My second reason is that it is very likely that a disposition of this appeal would expedite the resolution of the dispute between the class before us and the state and federal governments. However we might decide this case it cannot avoid impacting on all parties to the dispute. Even if the State of California is subject to a California constitutional mandate immune from federal interference, the State, following our decision, could move with greater sureness in resolving the financial problems that such a situation would create. And were we to uphold the appellants' interpretation of 42 U.S.C. § 602(a) (38), I cannot believe that this would not hasten the day of resolution of this dispute.

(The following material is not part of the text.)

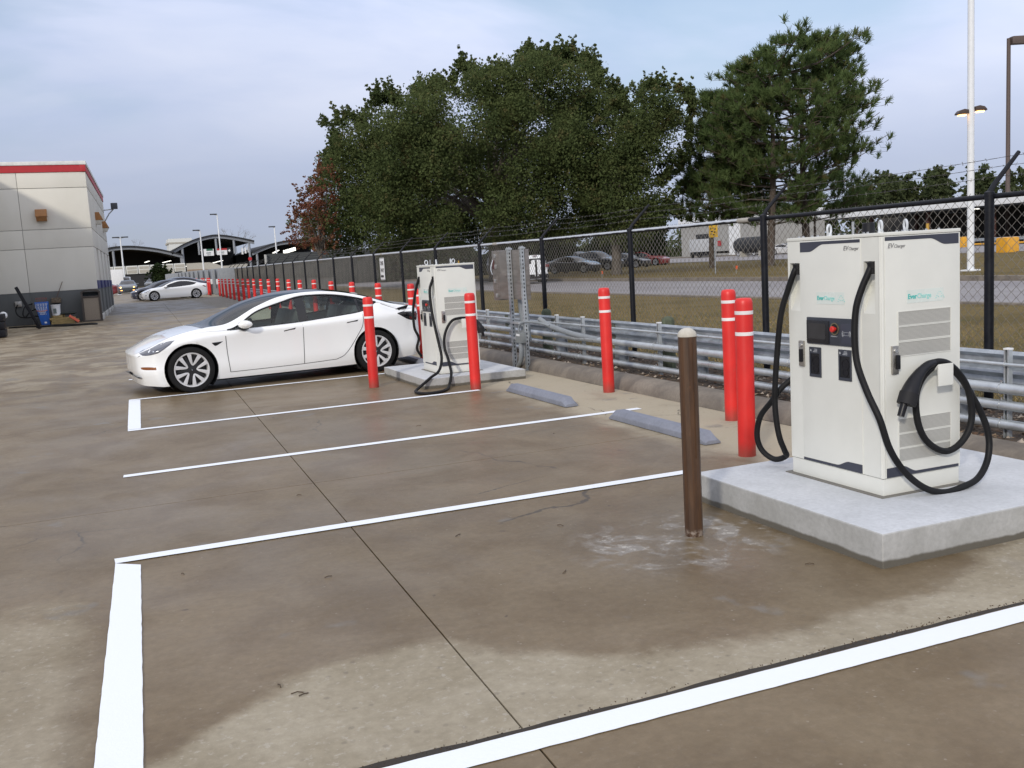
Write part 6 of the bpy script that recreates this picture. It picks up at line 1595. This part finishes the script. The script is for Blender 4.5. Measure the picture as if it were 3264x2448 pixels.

My third reason is that to dismiss this appeal at this time is to waste the effort of this court in expediting this appeal and deliberating for a period of several months. Our burdens are too great to embrace such profligacy with respect to our time. Counsel for appellants were engaged in the state litigation during the course of the litigation now before us. Frequently the use of state and federal forums simultaneously is possible; but counsel who choose such a course should anticipate that they might obtain two results which may be incompatible. In any event, the burden to be carried in obtaining a dismissal of an appeal in one, upon obtaining a favorable result in the other, should be substantial.

I, therefore, respectfully dissent.


The California Supreme Court's order reads as follows:

The appeal entitled Simon et al. v. McMahon, etc., et al., A032772, presently pending in the Court of Appeal, First Appellate District, Division One, is transferred to this court and a writ of supersedeas is issued directing the defendants to refrain from enforcing the operation of Welfare and Institutions Code section 11008.14 pending the disposition of the appeal. The appeal, A032772, is retransferred to the Court of Appeal, First Appellate District, Division One, for disposition on the merits.

The petition for review in A032285, is DENIED as moot.